10 Responses to “Potpourri”

  1. Josiah says:

    I was googling a topic and stumbled across this National Review article from back in January, where I warned conservatives about a carbon tax. I didn’t remember seeing it

    Hmm. This is the second time in the past week when you haven’t remembered writing something that you published. I think you may be the clone.

  2. Tel says:

    Addressing the confidence gap may require further thought over what the “right” level of confidence should look like.

    Because everything we do always has a “right” level, and without some Very Serious Research we would would never know what our lives should look like.

    We have made tremendous strides toward reaching gender equality.

    Because everything we do is about being equal.

    Libertarians have such a long way to go, it isn’t even funny.

    • Harold says:

      It seems trivially true that one may be overconfident or underconfident. It seems trivially true that someone expressing more confidence should be right more often. From this we can see that confidence can clearly have a wrong level, so why not a right one?

      It would be useful to know if “experts” arer any good at assigning a confidence that has anything to do with their actual knowledge, or whether it is just based on their personalities.

      • Tel says:

        If only we could create the perfect person, and then create lots more exactly like the first one… a whole nation of perfect people. How good would that be?

        • Harold says:

          I don’t know anything about your fantasies for perfect people, all I am talking about is gaining some insight in to human, psychology. If I said it would be useful if we understood how driver’s confidence in their driving abilities was affected by alcohol, would you think I was advocating for creation of perfect people?

  3. Scott Sumner says:

    The Danish data is 100% consistent with what I said in the post. I’m not sure why you think it’s important or somehow informative. Five months ago there was a lot of speculation buying the krone, and more recently the speculation has faded away as there is no longer a fear of krone revaluation. The tough line worked. Events in Switzerland have pretty clearly shown I was right–they are falling short of their inflation target, as I predicted. The revaluation policy failed. And how much has the Swiss monetary base increased by in the past year?

    • Major.Freedom says:

      FYI, making a correct prediction about consumer price inflation, does not impress those who look to other causes and effects such as whether the prevailing consumer prices, whatever they happen to be, are a reflection of serious problems to economic coordination.

      The Swiss central bank’s balance sheet rising 50%, regardless or whether consumer priced rise just under some arbitrary target, is evidence that there are big problems in the Swiss economy. Imagine a firm that needs to suddenly borrow and spend 50% more just to stay solvent. Sure, the “spending” related to that firm has not fallen off a cliff, but nobody would claim that the firm did nothing wrong.

      Same principle applies for two firms, ten firms, or ten thousand firms.

      If a central bank’s balance sheet rises 50%, and the result is only a small increase in spending, and prices, that is evidence of big coordination problems, and not merely a sterile, mechanistic, “effects must be reversed” rise in cash preference.

      You don’t have a long term mindset, which is why you don’t get Murphy’s point.

      • Bob Roddis says:

        My attempts at trying to differentiate BASIC Austrian concepts such as praxeology, Cantillon Effects, economic calculation/miscalculation and voluntary exchange from DERIVATIVE Austrian concepts (ABCT) have been universally ignored (and mocked) by the statists.
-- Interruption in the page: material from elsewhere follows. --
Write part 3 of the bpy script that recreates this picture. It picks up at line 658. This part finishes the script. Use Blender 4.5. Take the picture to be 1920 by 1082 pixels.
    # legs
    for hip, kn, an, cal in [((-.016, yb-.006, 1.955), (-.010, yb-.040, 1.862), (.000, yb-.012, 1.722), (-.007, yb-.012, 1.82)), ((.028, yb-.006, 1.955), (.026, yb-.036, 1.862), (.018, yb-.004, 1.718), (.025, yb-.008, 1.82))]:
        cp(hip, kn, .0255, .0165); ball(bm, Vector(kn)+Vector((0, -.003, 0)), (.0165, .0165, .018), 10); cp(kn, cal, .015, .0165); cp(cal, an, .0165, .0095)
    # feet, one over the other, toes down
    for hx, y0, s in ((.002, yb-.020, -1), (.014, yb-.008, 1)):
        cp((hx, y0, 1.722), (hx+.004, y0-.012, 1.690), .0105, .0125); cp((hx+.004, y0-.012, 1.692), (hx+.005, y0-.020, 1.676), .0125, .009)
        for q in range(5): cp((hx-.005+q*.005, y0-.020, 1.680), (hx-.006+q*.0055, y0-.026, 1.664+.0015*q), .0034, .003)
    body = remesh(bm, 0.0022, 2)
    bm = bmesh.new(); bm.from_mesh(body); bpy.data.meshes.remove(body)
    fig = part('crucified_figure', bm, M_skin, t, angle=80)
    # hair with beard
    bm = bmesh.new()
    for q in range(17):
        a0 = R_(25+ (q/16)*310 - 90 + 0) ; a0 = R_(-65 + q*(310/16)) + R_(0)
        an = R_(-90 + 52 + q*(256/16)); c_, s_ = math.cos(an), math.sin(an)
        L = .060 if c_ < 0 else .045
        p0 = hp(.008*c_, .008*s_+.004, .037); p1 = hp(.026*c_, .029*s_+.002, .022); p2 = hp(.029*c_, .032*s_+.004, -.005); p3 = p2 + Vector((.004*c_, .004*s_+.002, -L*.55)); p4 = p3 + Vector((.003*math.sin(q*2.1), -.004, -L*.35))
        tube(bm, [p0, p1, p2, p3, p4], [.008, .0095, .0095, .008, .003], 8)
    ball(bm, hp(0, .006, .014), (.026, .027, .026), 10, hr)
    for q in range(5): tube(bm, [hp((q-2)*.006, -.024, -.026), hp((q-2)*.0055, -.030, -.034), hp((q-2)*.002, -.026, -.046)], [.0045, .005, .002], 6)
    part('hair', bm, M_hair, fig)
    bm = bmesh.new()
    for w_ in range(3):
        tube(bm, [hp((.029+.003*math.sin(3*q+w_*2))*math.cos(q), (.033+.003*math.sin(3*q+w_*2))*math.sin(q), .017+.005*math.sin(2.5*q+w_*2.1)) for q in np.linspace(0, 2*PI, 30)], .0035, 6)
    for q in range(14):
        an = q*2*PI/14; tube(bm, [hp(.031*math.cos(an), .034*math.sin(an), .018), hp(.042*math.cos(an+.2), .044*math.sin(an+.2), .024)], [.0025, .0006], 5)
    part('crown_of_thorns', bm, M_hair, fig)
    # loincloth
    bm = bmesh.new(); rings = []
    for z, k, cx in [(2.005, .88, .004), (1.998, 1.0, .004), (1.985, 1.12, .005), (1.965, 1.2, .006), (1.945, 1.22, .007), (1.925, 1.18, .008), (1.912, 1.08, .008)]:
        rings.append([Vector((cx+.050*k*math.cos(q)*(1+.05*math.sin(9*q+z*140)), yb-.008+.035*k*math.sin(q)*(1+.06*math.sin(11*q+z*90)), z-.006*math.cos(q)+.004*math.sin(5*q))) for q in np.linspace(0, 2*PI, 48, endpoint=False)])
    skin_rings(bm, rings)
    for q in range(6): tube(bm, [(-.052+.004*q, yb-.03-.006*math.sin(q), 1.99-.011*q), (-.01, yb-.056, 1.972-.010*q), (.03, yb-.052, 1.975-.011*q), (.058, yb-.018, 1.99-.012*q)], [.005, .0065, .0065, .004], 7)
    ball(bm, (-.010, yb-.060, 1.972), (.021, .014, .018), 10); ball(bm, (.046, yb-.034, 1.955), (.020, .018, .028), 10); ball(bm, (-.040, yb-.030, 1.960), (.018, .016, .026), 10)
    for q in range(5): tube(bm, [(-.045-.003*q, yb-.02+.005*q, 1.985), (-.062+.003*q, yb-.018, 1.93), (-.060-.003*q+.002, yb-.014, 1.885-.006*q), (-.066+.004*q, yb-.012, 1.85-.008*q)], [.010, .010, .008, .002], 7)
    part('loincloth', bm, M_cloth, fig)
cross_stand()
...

Therefore, I have tried to come up with a new analogy. These basic attributes and phenomena are like cell theory, atomic theory and molecular theory. They are ubiquitous and pre-exist all action. Therefore, any alleged pattern in economic behavior discovered/propounded by monetarists or Keynesians employing their “glop of aggregate” “empirical” methodology (which meticulously ignores the underlying phenomena) does not change or refute the underlying existence of the universal Austrian attributes. Thus, employing the “glop of aggregate” empirical method, it’s probably true that most artificial booms can be maintained for many years with addition injections of funny money. This seems to be the basic theory of the “market monetarists” and the MMTers. Such analysis ignores the underlying shifts of purchasing power (without due process of law) and the economic mis-calculations which produce false and unsustainable prices that are necessarily ubiquitous under such a funny money regime

        • guest says:

          I’ve been thinking about how to communicate my views more effectively, too.

          Try this, as I think it forms the basis for the correction of a lot of misconceptions, and it’s intuitive:

          At the end of any given production process there is a consumer good. In other words, you’re producing something for someone.

          If there’s no consumer who wants to buy the finished good, then that production process is a malinvestment.

          That’s what the Austrian theory of the structure of production is.

          I think from this starting point, you can explain why “Buy America”/protectionism is economically destructive (because American companies may not be producing what consumers want).

          And, to your point, I think from here you can explain how stimulating higher levels of production which has not been justified by consumer demand is the essense of a bubble. And since consumer demand is what makes higher levels of production profitable, such artificially stimulated higher levels of production must necessarily correct (i.e. crash).

          (Note: Goods that are bought for service industries are not bought for consumption, so what do we make of such goods in the above paradigm?

          (The service worker buys the tools as a means to an end; the buyer rents the skill of the service worker to produce a desired outcome [say, a particular style of haircut]; and the tools are consumed on/by the buyer.

          (So the above paradigm holds even for service industries.)

          • guest says:

            “… from here you can explain how stimulating higher levels of production …”

            This should read: “Higher ORDERS of production”.

            This was not meant to convey higher amounts of output, although that may accompany artificial stimulation of higher orders of production.